Stand: 02.12.2025 13:52 Uhr
In Bulgariens Hauptstadt Sofia haben Zehntausende Menschen gegen Korruption protestiert und den Rücktritt der Regierung gefordert. Es gab Zusammenstöße mit der Polizei. Einen umstrittenen Haushaltsentwurf zog die Regierung nun zurück.
In Bulgarien sind Zehntausende Menschen bei regierungskritischen Protesten gegen Korruption auf die Straßen gegangen. Die Demonstration auf dem Parlamentsplatz in der Hauptstadt Sofia war die größte Kundgebung seit Jahren, die Menschen forderten mit Rufen wie „Mafia“ und „Rücktritt“ einen Regierungswechsel.
Im Zentrum von Sofia hatten sich Zehntausende Menschen zum Protest gegen die Regierung versammelt.
Zusammenstoße mit der Polizei
Nach der Kundgebung kam es zu Zusammenstößen mit der Polizei, wie die Nachrichtenagentur AFP berichtete. Einige Demonstranten, die ihre Gesichter verdeckten, attackierten die Zentrale der DPS-Partei, welche die Regierung unterstützt, mit Steinen und Flaschen.
ARD-Korrespondent Oliver Soos berichtete über Demonstranten, die Wasserflaschen und Knallkörper warfen, Müllcontainer anzündeten und ein Schaufenster zerstörten. Ein Büro der Regierungspartei Gerb wurde verwüstet, mehrere Polizeiautos wurden demoliert. Die Beamten setzten Tränengas und Schlagstöcke ein. Es gab mindestens zehn Festnahmen und mindestens drei Verletzte. Auch ein AFP-Reporter beobachtete mehrere Festnahmen.
Haushaltsentwurf zurückgezogen
Seit Tagen protestieren Menschen in Sofia gegen den Haushaltsentwurf für 2026, der ihrer Ansicht nach die im Land grassierende Korruption verschleiert. Auch eine geplante Steuer- und Abgabenerhöhung kritisieren die Menschen.
Inzwischen hat die bulgarische Regierung bekannt gegeben, den Entwurf zurückzuziehen. Kritiker des Haushaltsentwurfs gaben zu bedenken, dass die vorgesehenen Ausgabenerhöhungen vor allem durch höhere Steuern für Unternehmen und Arbeiter finanziert worden und die Staatsverschuldung dadurch gestiegen wäre. Das würde die Inflation erhöhen, sagten sie.

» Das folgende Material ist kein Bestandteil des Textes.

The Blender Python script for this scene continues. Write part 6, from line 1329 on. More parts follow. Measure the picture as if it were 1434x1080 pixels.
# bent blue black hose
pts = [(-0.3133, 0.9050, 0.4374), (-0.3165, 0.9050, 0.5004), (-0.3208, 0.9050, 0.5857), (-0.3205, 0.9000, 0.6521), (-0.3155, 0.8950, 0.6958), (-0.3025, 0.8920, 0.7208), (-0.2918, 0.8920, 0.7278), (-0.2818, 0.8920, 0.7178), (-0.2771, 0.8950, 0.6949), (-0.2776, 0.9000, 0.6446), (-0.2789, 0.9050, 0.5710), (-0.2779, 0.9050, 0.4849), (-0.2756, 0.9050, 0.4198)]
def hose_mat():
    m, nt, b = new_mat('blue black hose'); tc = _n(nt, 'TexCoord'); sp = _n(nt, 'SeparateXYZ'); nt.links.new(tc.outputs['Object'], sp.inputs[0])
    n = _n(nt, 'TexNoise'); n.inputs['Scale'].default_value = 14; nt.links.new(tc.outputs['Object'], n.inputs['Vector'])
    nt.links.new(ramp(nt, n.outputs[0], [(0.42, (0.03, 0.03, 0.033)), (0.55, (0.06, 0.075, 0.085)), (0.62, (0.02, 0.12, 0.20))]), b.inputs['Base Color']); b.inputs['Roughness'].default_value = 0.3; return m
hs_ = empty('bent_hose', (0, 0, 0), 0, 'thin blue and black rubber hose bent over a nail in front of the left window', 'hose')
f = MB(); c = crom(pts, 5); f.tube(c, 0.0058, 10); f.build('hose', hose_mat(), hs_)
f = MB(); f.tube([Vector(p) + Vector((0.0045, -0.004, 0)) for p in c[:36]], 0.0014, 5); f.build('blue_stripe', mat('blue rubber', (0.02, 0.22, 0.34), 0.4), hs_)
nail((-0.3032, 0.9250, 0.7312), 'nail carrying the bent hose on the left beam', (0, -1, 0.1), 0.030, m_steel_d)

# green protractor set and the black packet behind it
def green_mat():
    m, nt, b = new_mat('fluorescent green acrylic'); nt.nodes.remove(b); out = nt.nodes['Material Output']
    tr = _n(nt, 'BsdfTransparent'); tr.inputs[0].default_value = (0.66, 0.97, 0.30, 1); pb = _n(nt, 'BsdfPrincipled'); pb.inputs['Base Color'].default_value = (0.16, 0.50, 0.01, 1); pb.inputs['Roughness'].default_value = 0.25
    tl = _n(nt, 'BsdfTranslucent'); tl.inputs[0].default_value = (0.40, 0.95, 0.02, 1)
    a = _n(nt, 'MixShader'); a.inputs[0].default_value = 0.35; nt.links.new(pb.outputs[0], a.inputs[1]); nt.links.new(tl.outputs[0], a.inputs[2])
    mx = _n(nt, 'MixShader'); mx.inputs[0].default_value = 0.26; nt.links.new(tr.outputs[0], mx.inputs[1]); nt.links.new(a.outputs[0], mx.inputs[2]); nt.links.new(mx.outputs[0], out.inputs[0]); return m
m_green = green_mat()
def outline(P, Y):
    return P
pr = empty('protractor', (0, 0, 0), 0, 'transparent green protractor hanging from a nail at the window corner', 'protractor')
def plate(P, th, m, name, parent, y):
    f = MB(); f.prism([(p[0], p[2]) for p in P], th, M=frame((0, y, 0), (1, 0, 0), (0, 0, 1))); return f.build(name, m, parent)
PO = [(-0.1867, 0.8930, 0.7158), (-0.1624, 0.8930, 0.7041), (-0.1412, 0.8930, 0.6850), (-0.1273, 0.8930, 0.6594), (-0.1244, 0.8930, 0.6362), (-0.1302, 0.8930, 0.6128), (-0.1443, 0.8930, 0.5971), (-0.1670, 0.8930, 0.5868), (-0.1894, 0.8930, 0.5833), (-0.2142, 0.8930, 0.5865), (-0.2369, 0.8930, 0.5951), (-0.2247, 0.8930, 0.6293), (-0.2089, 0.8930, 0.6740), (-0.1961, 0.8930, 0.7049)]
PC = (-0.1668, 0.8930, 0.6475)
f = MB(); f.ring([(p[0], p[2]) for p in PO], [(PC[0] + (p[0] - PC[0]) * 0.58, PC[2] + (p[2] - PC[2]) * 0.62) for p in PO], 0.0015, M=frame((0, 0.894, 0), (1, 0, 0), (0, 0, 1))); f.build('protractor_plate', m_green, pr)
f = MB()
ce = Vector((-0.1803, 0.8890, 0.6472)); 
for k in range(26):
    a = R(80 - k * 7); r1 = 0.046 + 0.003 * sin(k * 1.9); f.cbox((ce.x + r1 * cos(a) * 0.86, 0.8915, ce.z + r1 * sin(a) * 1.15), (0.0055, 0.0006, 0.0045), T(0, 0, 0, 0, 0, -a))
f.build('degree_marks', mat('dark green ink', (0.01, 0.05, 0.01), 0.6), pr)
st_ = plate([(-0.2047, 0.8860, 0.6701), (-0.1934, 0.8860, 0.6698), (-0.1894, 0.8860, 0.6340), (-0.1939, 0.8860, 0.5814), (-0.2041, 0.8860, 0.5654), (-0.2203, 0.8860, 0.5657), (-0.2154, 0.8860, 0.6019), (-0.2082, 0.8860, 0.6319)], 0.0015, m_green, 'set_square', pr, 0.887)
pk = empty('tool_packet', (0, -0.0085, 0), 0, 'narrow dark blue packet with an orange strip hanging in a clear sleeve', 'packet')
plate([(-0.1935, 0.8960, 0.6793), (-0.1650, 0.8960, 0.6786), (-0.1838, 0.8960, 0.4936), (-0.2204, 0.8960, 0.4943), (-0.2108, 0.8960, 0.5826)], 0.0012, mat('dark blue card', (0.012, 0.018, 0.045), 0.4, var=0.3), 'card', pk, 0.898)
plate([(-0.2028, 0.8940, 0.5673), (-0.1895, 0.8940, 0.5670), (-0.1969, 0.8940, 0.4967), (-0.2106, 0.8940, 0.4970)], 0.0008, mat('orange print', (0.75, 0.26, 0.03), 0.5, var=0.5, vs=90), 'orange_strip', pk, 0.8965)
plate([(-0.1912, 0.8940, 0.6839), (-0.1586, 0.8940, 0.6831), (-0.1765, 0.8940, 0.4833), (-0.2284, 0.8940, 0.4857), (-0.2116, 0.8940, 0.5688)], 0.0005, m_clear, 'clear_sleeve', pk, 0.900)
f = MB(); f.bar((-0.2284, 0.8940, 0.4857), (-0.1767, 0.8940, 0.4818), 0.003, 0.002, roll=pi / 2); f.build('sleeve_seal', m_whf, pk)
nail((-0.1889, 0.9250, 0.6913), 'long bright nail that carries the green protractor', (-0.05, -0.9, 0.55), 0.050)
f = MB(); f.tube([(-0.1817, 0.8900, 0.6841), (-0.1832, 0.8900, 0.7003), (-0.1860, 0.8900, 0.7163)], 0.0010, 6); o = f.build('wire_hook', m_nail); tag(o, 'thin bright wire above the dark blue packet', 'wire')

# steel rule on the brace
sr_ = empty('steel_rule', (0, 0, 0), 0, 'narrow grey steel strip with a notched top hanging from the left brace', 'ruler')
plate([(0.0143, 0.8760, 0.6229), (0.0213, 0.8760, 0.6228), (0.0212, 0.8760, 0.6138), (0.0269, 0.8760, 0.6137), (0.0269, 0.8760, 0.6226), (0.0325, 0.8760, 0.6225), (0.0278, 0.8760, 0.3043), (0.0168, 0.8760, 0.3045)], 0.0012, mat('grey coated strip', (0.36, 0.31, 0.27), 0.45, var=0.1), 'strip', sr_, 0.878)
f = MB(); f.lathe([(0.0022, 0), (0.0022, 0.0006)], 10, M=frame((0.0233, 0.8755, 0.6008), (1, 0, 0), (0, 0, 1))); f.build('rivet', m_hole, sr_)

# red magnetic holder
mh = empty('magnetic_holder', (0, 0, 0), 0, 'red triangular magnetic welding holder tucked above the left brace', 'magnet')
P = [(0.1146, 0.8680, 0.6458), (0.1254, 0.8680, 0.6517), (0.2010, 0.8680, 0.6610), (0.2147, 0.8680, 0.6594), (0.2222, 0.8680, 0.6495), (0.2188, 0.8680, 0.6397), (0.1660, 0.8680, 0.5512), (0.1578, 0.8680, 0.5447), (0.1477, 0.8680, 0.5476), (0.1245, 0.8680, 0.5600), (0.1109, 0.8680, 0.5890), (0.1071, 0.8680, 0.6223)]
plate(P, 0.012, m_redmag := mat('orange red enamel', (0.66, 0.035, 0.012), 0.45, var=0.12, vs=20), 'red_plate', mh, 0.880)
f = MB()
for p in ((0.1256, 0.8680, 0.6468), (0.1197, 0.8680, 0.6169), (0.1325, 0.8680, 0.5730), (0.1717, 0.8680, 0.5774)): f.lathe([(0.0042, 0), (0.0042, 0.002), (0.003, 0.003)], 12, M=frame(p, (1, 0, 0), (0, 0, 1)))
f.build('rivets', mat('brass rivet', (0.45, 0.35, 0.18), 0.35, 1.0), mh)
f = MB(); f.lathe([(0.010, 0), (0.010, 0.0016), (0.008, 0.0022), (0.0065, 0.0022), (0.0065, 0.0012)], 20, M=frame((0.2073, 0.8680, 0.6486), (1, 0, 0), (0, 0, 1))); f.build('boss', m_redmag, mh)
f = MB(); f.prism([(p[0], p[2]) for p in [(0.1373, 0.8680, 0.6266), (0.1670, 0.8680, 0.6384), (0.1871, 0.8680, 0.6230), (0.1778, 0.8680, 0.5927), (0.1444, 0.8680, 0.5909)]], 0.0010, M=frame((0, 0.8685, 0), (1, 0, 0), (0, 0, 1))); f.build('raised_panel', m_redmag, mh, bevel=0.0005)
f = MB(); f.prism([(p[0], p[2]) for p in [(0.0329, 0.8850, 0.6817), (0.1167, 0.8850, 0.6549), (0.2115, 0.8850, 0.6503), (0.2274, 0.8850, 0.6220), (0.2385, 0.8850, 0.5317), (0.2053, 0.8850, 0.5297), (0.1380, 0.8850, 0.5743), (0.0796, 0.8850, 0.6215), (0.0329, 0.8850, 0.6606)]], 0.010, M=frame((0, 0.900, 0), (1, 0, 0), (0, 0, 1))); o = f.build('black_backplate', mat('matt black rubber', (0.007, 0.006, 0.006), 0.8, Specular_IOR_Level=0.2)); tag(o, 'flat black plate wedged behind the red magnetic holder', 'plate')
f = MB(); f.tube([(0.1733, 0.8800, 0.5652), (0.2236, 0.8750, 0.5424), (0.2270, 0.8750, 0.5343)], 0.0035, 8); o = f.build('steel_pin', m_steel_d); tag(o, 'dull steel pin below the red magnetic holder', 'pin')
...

Das EU-Mitgliedsland plant, zum 1. Januar 2026 als 21. Staat den Euro einzuführen. Die Regierung argumentierte, der Haushalt sei notwendig, um die Bedingung der Eurozone zu erfüllen, wonach das Haushaltsdefizit unter drei Prozent des Bruttoinlandsprodukts liegen muss. Die Regierung hatte nach Protesten in der vergangenen Woche versprochen, den Haushaltsentwurf zu überarbeiten, weigerte sich dann aber, dem nachzukommen. Daraufhin kam es am Montagabend zu den Protesten.
Umfragen zufolge lehnt etwa die Hälfte der Bulgaren die Gemeinschaftswährung aus Sorge vor Preissteigerungen ab. Die Präsidentin der Europäischen Zentralbank (EZB), Christine Lagarde, bezeichnete diese Befürchtung kürzlich als durchaus berechtigt, verwies jedoch auf Gegenmaßnahmen wie eine doppelte Preisauszeichnung. Als größtes Risiko nannte Lagarde jedoch, dass die Reformbereitschaft des Landes nach dem Beitritt nachlassen könnte.
Nach massiven Anti-Korruptions-Protesten im Jahr 2020 gegen die damalige Regierung unter Ministerpräsident Bojko Borissow hat das Land bereits sieben vorgezogene Neuwahlen erlebt. Im Korruptionswahrnehmungsindex der Organisation Transparency International landete Bulgarien neben Ungarn und Rumänien auf dem letzten Platz unter den EU-Mitgliedstaaten.